Teenage Wasteband | Alexis Bledel prepares to slip into something more comfortable in The Sisterhood of the Traveling Pants 2.
THE SISTERHOOD OF THE TRAVELING PANTS 2
Directed by Sanaa Hamri. Starring America Ferrara, Amber Tamblyn, Alexis Bledel, Blake Lively. Now playing.
*1/2
It must have been fate: on the night of the Sisterhood of the Traveling Pants 2 screening, I was sporting my well-worn pair of Levis, which magically fit me (and every other guy with a 34” waist) perfectly. Since high school, they had been with me every step of the way on my heartwarming coming-of-age journey through relationship problems, friendship strife, and juicy girl gossip at my pillow-fight-themed slumber parties. But whereas I shall forever stick by my Levis in times of trial, the Sisterhood traded their original denims for a secondhand pair of patchwork pants, and the results are mottled, though still inoffensive.

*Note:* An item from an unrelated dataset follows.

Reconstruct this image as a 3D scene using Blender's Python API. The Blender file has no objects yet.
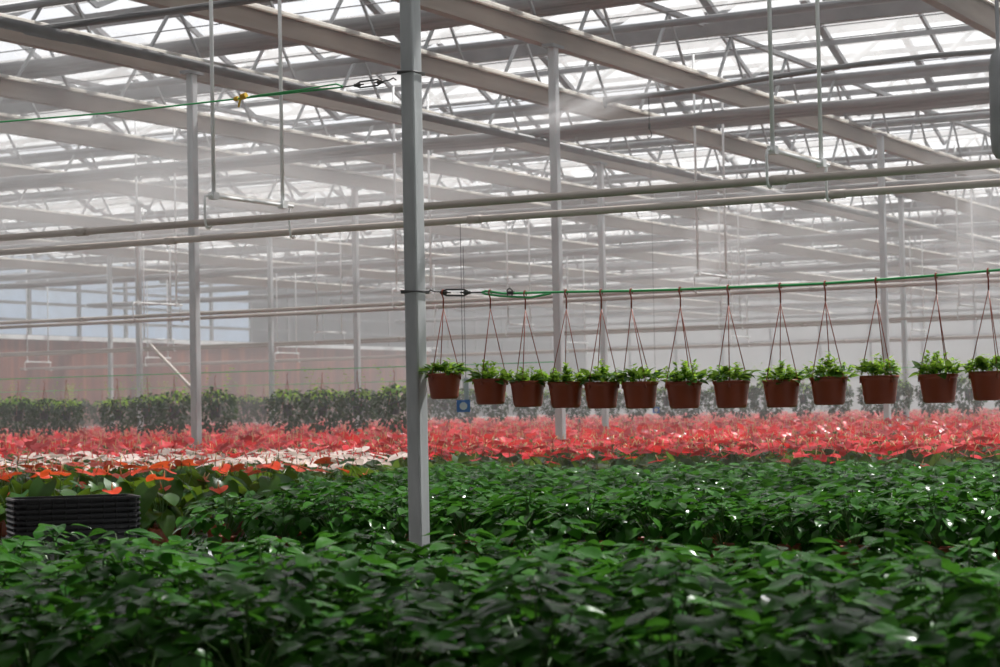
import bpy, math, random
import numpy as np
from mathutils import Vector, Matrix, Euler
random.seed(7)
sc = bpy.context.scene
COL = sc.collection
PI = math.pi
F = 2080.0
TH = math.radians(28.9)
EYE = 1.55
# ------------------------------------------------------------------ camera
cam_d = bpy.data.cameras.new('camera'); cam = bpy.data.objects.new('camera', cam_d); COL.objects.link(cam)
R = Matrix.Rotation(TH, 4, 'Z') @ Matrix.Rotation(math.radians(90 + 2.1), 4, 'X') @ Matrix.Rotation(math.radians(-1.09), 4, 'Z')
cam.matrix_world = Matrix.Translation((0, 0, EYE)) @ R
cam_d.sensor_width = 36; cam_d.lens = F / 1000 * 36; cam_d.clip_end = 400; cam_d.clip_start = .1
cam_d.dof.use_dof = True; cam_d.dof.focus_distance = 10.0; cam_d.dof.aperture_fstop = 6.3
sc.camera = cam
RI = R.to_3x3().inverted()
R3 = R.to_3x3()
def ray(px, py): return R3 @ Vector(((px - 500) / F, -(py - 333.5) / F, -1))
def on_u(px, py, u):
    d = ray(px, py); return Vector((0, 0, EYE)) + d * (u / d.y)
def at_z(px, py, Z): return Vector((0, 0, EYE)) + ray(px, py) * Z
def proj(p):
    c = RI @ (Vector(p) - Vector((0, 0, EYE)))
    if c.z > -.1: return (-9999, -9999, -1)
    return (500 + F * c.x / -c.z, 333.5 - F * c.y / -c.z, -c.z)
def P(u, v, z=0): return Vector((-v, u, z))
def inview(p, mx=60, my=80):
    x, y, z = proj(p); return z > 0 and -mx < x < 1000 + mx and y < 667 + my

# ------------------------------------------------------------------ materials
def mat(name): 
    m = bpy.data.materials.new(name); m.use_nodes = True; return m, m.node_tree.nodes, m.node_tree.links, m.node_tree.nodes['Principled BSDF']
def ramp(N, stops):
    r = N.new('ShaderNodeValToRGB'); e = r.color_ramp.elements
    while len(e) < len(stops): e.new(.5)
    for i, (p, c) in enumerate(stops): e[i].position = p; e[i].color = (*c, 1)
    return r
def pmat(name, c1, c2, rough=.5, metal=0, scale=8, coord='Object', stretch=None, bump=0, detail=4, spec=.5):
    m, N, L, b = mat(name)
    tc = N.new('ShaderNodeTexCoord'); n = N.new('ShaderNodeTexNoise'); n.inputs['Scale'].default_value = scale; n.inputs['Detail'].default_value = detail
    mp = N.new('ShaderNodeMapping')
    if stretch: mp.inputs['Scale'].default_value = stretch
    L.new(tc.outputs[coord], mp.inputs[0]); L.new(mp.outputs[0], n.inputs['Vector'])
    r = ramp(N, [(.3, c1), (.7, c2)]); L.new(n.outputs['Fac'], r.inputs[0]); L.new(r.outputs[0], b.inputs['Base Color'])
    b.inputs['Roughness'].default_value = rough; b.inputs['Metallic'].default_value = metal; b.inputs['Specular IOR Level'].default_value = spec
    if bump:
        bp = N.new('ShaderNodeBump'); bp.inputs['Strength'].default_value = bump; bp.inputs['Distance'].default_value = .01
        L.new(n.outputs['Fac'], bp.inputs['Height']); L.new(bp.outputs[0], b.inputs['Normal'])
    return m
def leafmat(name, cols, rough=.35, trans=.35, tcol=(.25, .45, .05), spec=.5):
    m, N, L, b = mat(name)
    g = N.new('ShaderNodeNewGeometry'); r = ramp(N, [(i / (len(cols) - 1), c) for i, c in enumerate(cols)])
    L.new(g.outputs['Random Per Island'], r.inputs[0])
    tc = N.new('ShaderNodeTexCoord'); n = N.new('ShaderNodeTexNoise'); n.inputs['Scale'].default_value = 25
    L.new(tc.outputs['Object'], n.inputs['Vector'])
    mx = N.new('ShaderNodeMix'); mx.data_type = 'RGBA'; mx.blend_type = 'MULTIPLY'; mx.inputs[0].default_value = .5
    r2 = ramp(N, [(.3, (.6, .6, .6)), (.7, (1, 1, 1))]); L.new(n.outputs['Fac'], r2.inputs[0])
    L.new(r.outputs[0], mx.inputs[6]); L.new(r2.outputs[0], mx.inputs[7])
    L.new(mx.outputs[2], b.inputs['Base Color']); b.inputs['Roughness'].default_value = rough; b.inputs['Specular IOR Level'].default_value = spec; b.inputs['IOR'].default_value = 1.27
    t = N.new('ShaderNodeBsdfTranslucent'); t.inputs[0].default_value = (*tcol, 1)
    ms = N.new('ShaderNodeMixShader'); ms.inputs[0].default_value = trans
    L.new(b.outputs[0], ms.inputs[1]); L.new(t.outputs[0], ms.inputs[2]); L.new(ms.outputs[0], N['Material Output'].inputs[0])
    return m
M = {}
M['galv'] = pmat('galvanised_steel', (.46, .48, .49), (.60, .62, .63), .5, .15, 14, stretch=(1, 1, .3), bump=.1)
M['galv_far'] = pmat('grey_steel', (.2, .205, .21), (.27, .275, .28), .5, .2, 5)
M['beam'] = pmat('weathered_beam', (.21, .165, .135), (.33, .27, .225), .6, .05, 1.5, stretch=(4, .4, 4))
M['strip'] = pmat('white_sealing_strip', (.68, .64, .60), (.82, .80, .77), .6, 0, 4)
M['alu'] = pmat('aluminium', (.17, .17, .175), (.26, .26, .265), .5, .2, 3)
M['pipe'] = pmat('heating_pipe_steel', (.40, .345, .31), (.54, .475, .43), .55, 0, 2, stretch=(.3, 4, 4), spec=.25)
M['dark_pipe'] = pmat('dark_pipe_steel', (.14, .14, .145), (.2, .2, .2), .5, .2, 3)
M['screen'] = pmat('folded_screen_cloth', (.20, .19, .19), (.32, .31, .31), .8, 0, 30, stretch=(.05, 1, 1), bump=.3)
M['white_paint'] = pmat('white_painted_steel', (.74, .75, .75), (.84, .85, .85), .4, 0, 6)
M['green_cable'] = pmat('green_cable_sheath', (.06, .48, .15), (.09, .6, .2), .4, 0, 20)
M['steel_dark'] = pmat('dark_steel_fitting', (.07, .07, .07), (.15, .145, .14), .4, .6, 20)
M['yellow'] = pmat('yellow_tape', (.75, .42, .03), (.85, .55, .06), .5, 0, 20)
M['terracotta'] = pmat('terracotta_plastic', (.27, .052, .02), (.34, .072, .03), .38, 0, 7, bump=.05)
M['hanger'] = pmat('brown_hanger_plastic', (.30, .075, .045), (.38, .10, .06), .4, 0, 10)
M['soil'] = pmat('potting_soil', (.03, .02, .012), (.07, .045, .03), .95, 0, 60, bump=.5)
M['black_plastic'] = pmat('black_plastic', (.012, .012, .014), (.022, .022, .025), .35, 0, 12)
M['concrete'] = pmat('concrete', (.10, .10, .095), (.17, .165, .155), .85, 0, 2, bump=.1)
M['bench'] = pmat('bench_metal', (.5, .52, .54), (.62, .64, .66), .45, .3, 5)
M['blue'] = pmat('blue_plastic', (.04, .16, .5), (.06, .2, .58), .45, 0, 8)
M['white_plastic'] = pmat('white_plastic', (.6, .64, .7), (.72, .75, .8), .45, 0, 8)
M['stem'] = pmat('green_stem', (.05, .12, .02), (.09, .18, .04), .5, 0, 20)
M['leaf_g'] = leafmat('glossy_green_leaf', [(.02, .085, .012), (.03, .12, .014), (.055, .18, .024), (.024, .095, .016)], .19, .2, (.10, .32, .03), .3)
M['leaf_a'] = leafmat('heart_leaf', [(.015, .065, .012), (.03, .10, .02), (.06, .13, .025), (.02, .075, .02)], .25, .2, (.22, .36, .03), .4)
M['leaf_y'] = leafmat('yellow_green_leaf', [(.10, .24, .03), (.16, .34, .04), (.22, .40, .06)], .45, .45, (.5, .75, .08), .3)
M['leaf_b'] = leafmat('basket_leaf', [(.02, .07, .015), (.035, .11, .02), (.06, .16, .03)], .4, .3, (.25, .42, .05), .4)
M['leaf_bd'] = leafmat('dark_basket_leaf', [(.008, .03, .008), (.014, .045, .01), (.025, .07, .015)], .4, .15, (.12, .22, .03), .3)
M['spathe_red'] = leafmat('red_spathe', [(.35, .008, .014), (.62, .015, .02), (.75, .03, .04), (.8, .1, .11)], .3, .28, (.9, .04, .04), .5)
M['spathe_orange'] = leafmat('orange_red_spathe', [(.7, .05, .015), (.8, .08, .03)], .35, .3, (.9, .12, .03), .5)
M['spathe_pink'] = leafmat('pale_pink_spathe', [(.86, .52, .48), (.82, .28, .30), (.92, .80, .74), (.88, .60, .56), (.8, .2, .22)], .4, .35, (.95, .75, .68), .4)
M['spadix'] = pmat('yellow_spadix', (.75, .5, .2), (.85, .65, .35), .5, 0, 60)
M['pink_spadix'] = pmat('red_spadix', (.6, .08, .08), (.75, .15, .12), .5, 0, 60)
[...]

Three years after the events of 2005’s Sisterhood of the Traveling Pants, the story—which I’m sure you all recall— picks up with the four girls (Lena, Carmen, Bridget, and Tibby) moving away to separate universities and pursuing their own diverse, easily categorized interests, such as soccer, painting, and theatre. Although they are miles apart, they’re still connected by their curve-conforming voodoo pants, which they swap regularly—via FedEx, the official carrier of all enchanted pantaloons—for use whenever seeking emotional comfort.
There’s precious little central plot to Sisterhood 2. Despite their prominence in the title, the Pants feel more like a MacGuffin, barely factoring into the story (though calling it just The Sisterhood might suggest a ritualistic, Cthulhu-worshipping witch cult). This is more of a drawback, as the entire enterprise’s scattershot nature nearly induces whiplash in the viewer, in more ways than one. Besides leaping back and forth between the girls’ separate (though overlapping) lives, the film makes jarring tonal shifts between opposite ends of the emotional spectrum.
The four leads define their characters and differing personalities amiably enough, but the real problem is that director Sanaa Hamri has tried to cram three of Ann Brashares’ original Sisterhood books into one film. Realistic teen-girl issues such as awkward breakups, pregnancy scares, and tension between friends are all handled in a genuinely down-to-earth way, but the glaringly depressing subplot about Bridget’s attempt to reconnect with her grandmother after her mother’s suicide is at odds with the rest of the film’s girl-talk feel.
Similarly, the dialogue goes from sedate, dull chitchat to outrage and anger within seconds. More annoyingly, many of Sisterhood’s actors sound less like they’re making normal conversation as announcing morals directly out of Chicken Soup for the Teenage Soul. There’s no faith in the adolescent audience’s ability to pick up on themes like how you need to have a little faith in relationships or how people can be complex; instead, Hamri just hits them over the head with eyeroll-inducing lines like “Sometimes, you just need to have a little faith,” or “Cars are easy. It’s people you need a manual for.”
It’s saccharine schmaltz, but at least it’s wholesome, non-threatening schmaltz. Parents, take comfort: this is Sex and the City for the Seventeen magazine crowd, replacing the vulgarity of Carrie’s brood with the family-friendly, rosy-cheeked romances of a homecoming sock hop.